E "Dunkirk" non è solo un film sorprendente e innovativo sotto l'aspetto tecnico e stilistico. C’è un’anima potente in questo lavoro che racconta una disfatta, una storia la cui unica, vera trama è la lotta per la sopravvivenza di centinaia di migliaia di uomini. Non interessa sapere i loro nomi e le loro storie personali, cosa li ha portati lì e perché combattono contro i tedeschi - che restano un nemico invisibile per tutta la durata della pellicola - ma piuttosto inquadrare quel momento di terrore e sbandamento in cui la fuga è l’unica possibilità di salvezza. E Nolan riesce benissimo nel far immedesimare gli spettatori in quel clima di tensione, nella sensazione di un attacco imminente che può solo causare più morti e da cui sembra non esserci scampo.
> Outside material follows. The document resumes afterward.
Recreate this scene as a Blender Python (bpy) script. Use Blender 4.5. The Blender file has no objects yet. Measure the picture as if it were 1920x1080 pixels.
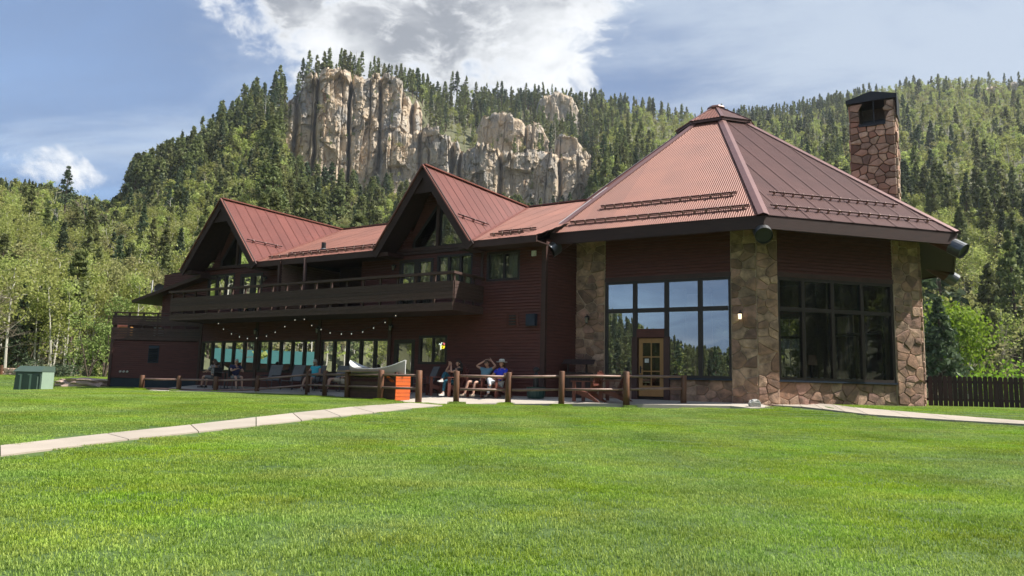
import bpy, bmesh, math, random
import numpy as np
from mathutils import Matrix, Vector

SC = bpy.context.scene
COL = SC.collection
R_ = math.radians
rng = random.Random(7)
npr = np.random.default_rng(11)

# ------------------------------------------------------------------ camera
FPX, PITCH, ROLL, EYE = 1398.03, R_(7.212), R_(-1.344), 0.4224
_F = np.array([0, math.cos(PITCH), math.sin(PITCH)])
_U0 = np.array([0, -math.sin(PITCH), math.cos(PITCH)])
_R0 = np.array([1.0, 0, 0])
_R = _R0 * math.cos(ROLL) - _U0 * math.sin(ROLL)
_U = _U0 * math.cos(ROLL) + _R0 * math.sin(ROLL)
cd = bpy.data.cameras.new('camera')
cam = bpy.data.objects.new('camera', cd); COL.objects.link(cam)
cd.sensor_width = 36.0; cd.lens = FPX / 1920 * 36; cd.clip_end = 6000; cd.clip_start = 0.1
M = Matrix.Identity(4)
for i in range(3):
    M[i][0], M[i][1], M[i][2] = _R[i], _U[i], -_F[i]
M[2][3] = EYE
cam.matrix_world = M
SC.camera = cam

# ------------------------------------------------------------------ light
SUN_AZ, SUN_EL = -5.0, 53.0        # degrees from +x towards +y, elevation
sd = Vector((math.cos(R_(SUN_AZ)) * math.cos(R_(SUN_EL)), math.sin(R_(SUN_AZ)) * math.cos(R_(SUN_EL)), math.sin(R_(SUN_EL))))
sl = bpy.data.lights.new('sun', 'SUN'); sl.energy = 4.2; sl.angle = R_(0.55); sl.color = (1, 0.95, 0.87)
sun = bpy.data.objects.new('sun', sl); COL.objects.link(sun)
sun.rotation_euler = sd.to_track_quat('Z', 'Y').to_euler()
SC.view_settings.view_transform = 'Standard'; SC.view_settings.look = 'None'
SC.view_settings.exposure = 1.15; SC.view_settings.gamma = 1.0
SC.view_settings.use_curve_mapping = False
SC.cycles.max_bounces = 8; SC.cycles.transparent_max_bounces = 24
SC.cycles.diffuse_bounces = 3; SC.cycles.glossy_bounces = 3; SC.cycles.transmission_bounces = 6
SC.cycles.caustics_reflective = False; SC.cycles.caustics_refractive = False

def build_world():
    w = bpy.data.worlds.new('World'); SC.world = w; w.use_nodes = True
    nt = w.node_tree; N = nt.nodes; L = nt.links
    bg = N['Background']; bg.inputs['Strength'].default_value = 0.09
    def nd(t, **k):
        n = N.new(t)
        for a, b in k.items(): setattr(n, a, b)
        return n
    def mth(op, a, b=None, clamp=False):
        n = nd('ShaderNodeMath', operation=op, use_clamp=clamp)
        for i, v in enumerate((a, b)):
            if v is None: continue
            if isinstance(v, (int, float)): n.inputs[i].default_value = v
            else: L.new(v, n.inputs[i])
        return n.outputs[0]
    def ss(v, a, b):
        n = nd('ShaderNodeMapRange', interpolation_type='SMOOTHSTEP')
        n.inputs[1].default_value = a; n.inputs[2].default_value = b
        L.new(v, n.inputs[0]); return n.outputs[0]
    def mix(f, a, b):
        n = nd('ShaderNodeMix', data_type='RGBA')
        for i, v in ((0, f), (6, a), (7, b)):
            if isinstance(v, (int, float)): n.inputs[i].default_value = v
            elif isinstance(v, tuple): n.inputs[i].default_value = (*v, 1)
            else: L.new(v, n.inputs[i])
        return n.outputs[2]
    sky = nd('ShaderNodeTexSky', sky_type='NISHITA', sun_disc=False)
    sky.sun_elevation = R_(SUN_EL); sky.sun_rotation = R_(90 - SUN_AZ)
    sky.air_density = 1.0; sky.dust_density = 0.15; sky.ozone_density = 2.2; sky.altitude = 1300
    tc = nd('ShaderNodeTexCoord'); sp = nd('ShaderNodeSeparateXYZ'); L.new(tc.outputs['Generated'], sp.inputs[0])
    x, y, z = sp.outputs
    zz = mth('ADD', mth('MAXIMUM', z, 0.0), 0.10)
    cb = nd('ShaderNodeCombineXYZ'); L.new(mth('DIVIDE', x, zz), cb.inputs[0]); L.new(mth('DIVIDE', y, zz), cb.inputs[1])
    def noise(scale, det, rough, off=(0, 0, 0), sc=(1, 1, 1), dist=0.0, src=None):
        mp = nd('ShaderNodeMapping'); mp.inputs['Location'].default_value = off; mp.inputs['Scale'].default_value = sc
        L.new(src or cb.outputs[0], mp.inputs[0])
        n = nd('ShaderNodeTexNoise'); n.inputs['Scale'].default_value = scale; n.inputs['Detail'].default_value = det
        n.inputs['Roughness'].default_value = rough; n.inputs['Distortion'].default_value = dist
        L.new(mp.outputs[0], n.inputs[0]); return n.outputs[0]
    # thin high cloud, streaky, thicker towards the right
    ci = noise(0.55, 7, 0.62, (3.1, 0.4, 0), (1.0, 1.5, 1), 0.6)
    ci2 = noise(0.22, 3, 0.5, (7.7, 2.0, 0))
    band = mth('ADD', mth('MULTIPLY', ci, 0.65), mth('MULTIPLY', ci2, 0.55))
    band = mth('ADD', band, mth('MULTIPLY', x, 0.16))
    thin = mth('MULTIPLY', ss(band, 0.20, 0.62), 0.94)
    tone = noise(0.9, 6, 0.6, (9.1, 3.3, 0), (1, 1.7, 1), 0.5)
    col = mix(thin, sky.outputs[0], mix(ss(mth('ADD', tone, mth('MULTIPLY', x, 0.22)), 0.36, 0.66), (0.95, 1.45, 2.5), (2.75, 3.2, 3.85)))
    # heaped cumulus: elliptical banks carved by noise in direction space
    az = mth('DIVIDE', x, mth('MAXIMUM', mth('ABSOLUTE', y), 0.05))
    el = mth('DIVIDE', z, mth('SQRT', mth('ADD', mth('MULTIPLY', x, x), mth('MULTIPLY', y, y))))
    c2 = nd('ShaderNodeCombineXYZ'); L.new(az, c2.inputs[0]); L.new(el, c2.inputs[1])
    def bank(a0, e0, wa, we):
        da = mth('DIVIDE', mth('SUBTRACT', az, a0), wa); de = mth('DIVIDE', mth('SUBTRACT', el, e0), we)
        return mth('SUBTRACT', 1.0, mth('ADD', mth('MULTIPLY', da, da), mth('MULTIPLY', de, de)))
    b = big = bank(-0.13, 0.53, 0.29, 0.16)
    for p in ((-0.325, 0.50, 0.12, 0.10), (-0.615, 0.238, 0.062, 0.024), (-0.30, 0.405, 0.05, 0.03), (0.0, 0.45, 0.11, 0.11), (-0.05, 0.385, 0.10, 0.05), (-0.69, 0.575, 0.10, 0.02)):
        b = mth('MAXIMUM', b, mth('MULTIPLY', bank(*p), 0.34 if p[2] < .065 else 1.0))
    b = mth('MAXIMUM', b, -0.9)
    nz = mth('ADD', mth('MULTIPLY', noise(5.5, 9, 0.62, (0.3, 0.9, 0), (1, 1.35, 1), 0.5, c2.outputs[0]), 0.6), mth('MULTIPLY', noise(19, 7, 0.6, (2.3, 0.1, 0), (1, 1.5, 1), 0.4, c2.outputs[0]), 0.4))
    dens = mth('ADD', mth('MULTIPLY', b, 0.58), mth('MULTIPLY', mth('SUBTRACT', nz, 0.5), 2.9))
    alpha = ss(dens, -0.04, 0.40)
    # lit rims and greyer thick middles (the cloud's own optical depth)
    sh = noise(4.2, 6, 0.55, (1.25, 0.2, 0), (1, 1.5, 1), 0.2, c2.outputs[0])
    thick = mth('MULTIPLY', mth('MULTIPLY', ss(dens, 0.15, 0.62), ss(sh, 0.32, 0.56)), ss(big, -0.8, 0.2))
    ccol = mix(thick, (5.2, 5.3, 5.4), (1.8, 1.95, 2.2))
    col = mix(alpha, col, ccol)
    L.new(col, bg.inputs['Color'])
build_world()

# ------------------------------------------------------------------ helpers
def ray(px, py):
    v = _F * FPX + _R * (px - 960) + _U * (540 - py)
    return v / np.linalg.norm(v)
def at_y(px, py, Y):
    v = ray(px, py); return np.array([0, 0, EYE]) + v * (Y / v[1])
def at_dist(px, py, D):
    v = ray(px, py); return np.array([0, 0, EYE]) + v * (D / math.hypot(v[0], v[1]))
def to_px(p):
    d = np.asarray(p, float) - np.array([0, 0, EYE]); z = d @ _F
    return 960 + FPX * (d @ _R) / z, 540 - FPX * (d @ _U) / z

def link(name, me, parent=None, loc=None):
    o = bpy.data.objects.new(name, me); COL.objects.link(o)
    if parent is not None: o.parent = parent
    if loc is not None: o.location = loc
    return o
def tag(o, label=None, cat=None, group=None, kind=None):
    if label: o['label'] = label
    if cat: o['category'] = cat
    if group: o['group'] = group
    if kind: o['kind'] = kind
    return o
def thing(name, label, cat, loc=(0, 0, 0), rz=0, group=None):
    o = bpy.data.objects.new(name, None); COL.objects.link(o)
    o.empty_display_size = 0.2; o.location = tuple(float(v) for v in loc); o.rotation_euler = (0, 0, rz)
    return tag(o, label, cat, group)
def dup(root, loc, rz=0, sc=None, label=None):
    r = root.copy(); COL.objects.link(r); r.location = tuple(float(v) for v in loc); r.rotation_euler = (0, 0, rz)
    if sc: r.scale = sc if isinstance(sc, tuple) else (sc, sc, sc)
    if label: r['label'] = label
    for ch in list(root.children):
        c = ch.copy(); COL.objects.link(c); c.parent = r
        for g in ch.children:
            d = g.copy(); COL.objects.link(d); d.parent = c
    return r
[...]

Tutta la trama è intrecciata su tre piani temporali differenti - una settimana sulla spiaggia, un giorno per mare e un’ora in cielo - che si incontrano in momenti diversi e offrono allo spettatore un crescendo costante di ansia e di aspettative, che fino all’ultimo minuto non si scarica mai completamente.
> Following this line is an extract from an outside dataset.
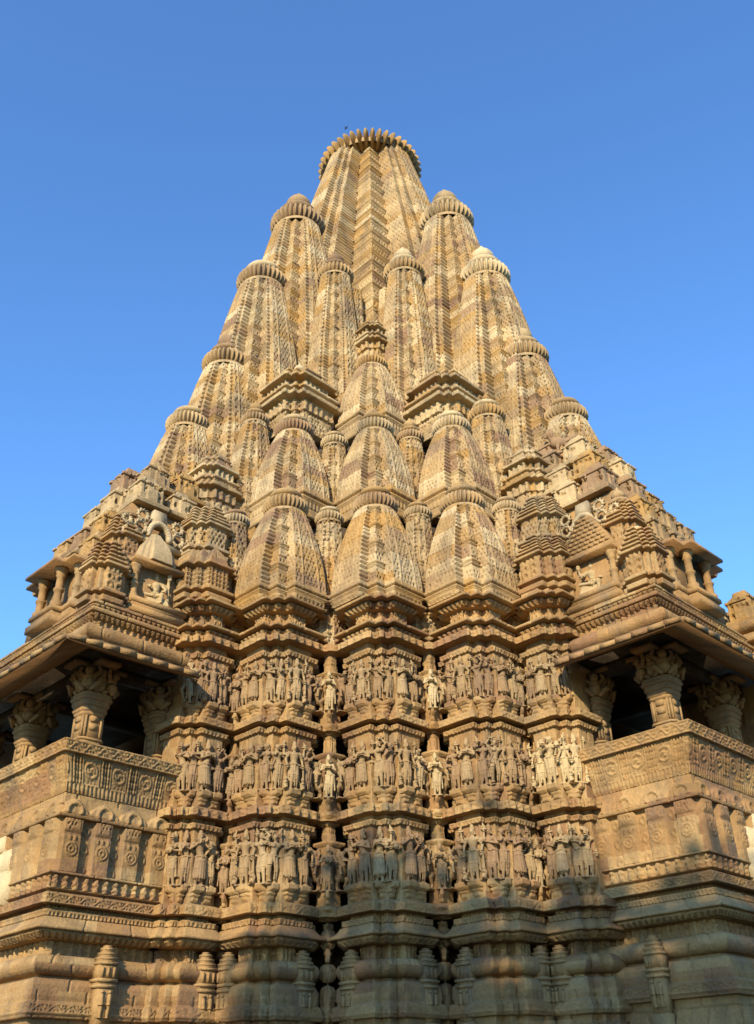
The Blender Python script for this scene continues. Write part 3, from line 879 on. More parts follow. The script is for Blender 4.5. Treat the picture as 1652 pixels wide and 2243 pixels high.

Esattamente come le musiche di Hans Zimmer si avvolgono attorno a questa salita costante, le azioni in cui sono coinvolti i personaggi crescono e decrescono allo stesso modo, senza mai dare allo spettatore un vero momento per riprendere fiato. Il risultato finale è un film emozionale, che lascia dietro di sé un’impronta fortissima: non è facile non restare scossi da questa visione, ed è forse anche per questo che "Dunkirk" è una pellicola di guerra diversa da quelle a cui eravamo abituati fino ad oggi.

Non c’è niente di trionfale o potente in quest'opera, solo una rappresentazione onesta ed emotivamente efficace di quanto sporco e sleale possa essere un conflitto, di come di fronte all'impellenza della morte, l’unico valore che resta sia quello della sopravvivenza. Che a volte, paradossalmente, può essere anche la più grande delle vittorie.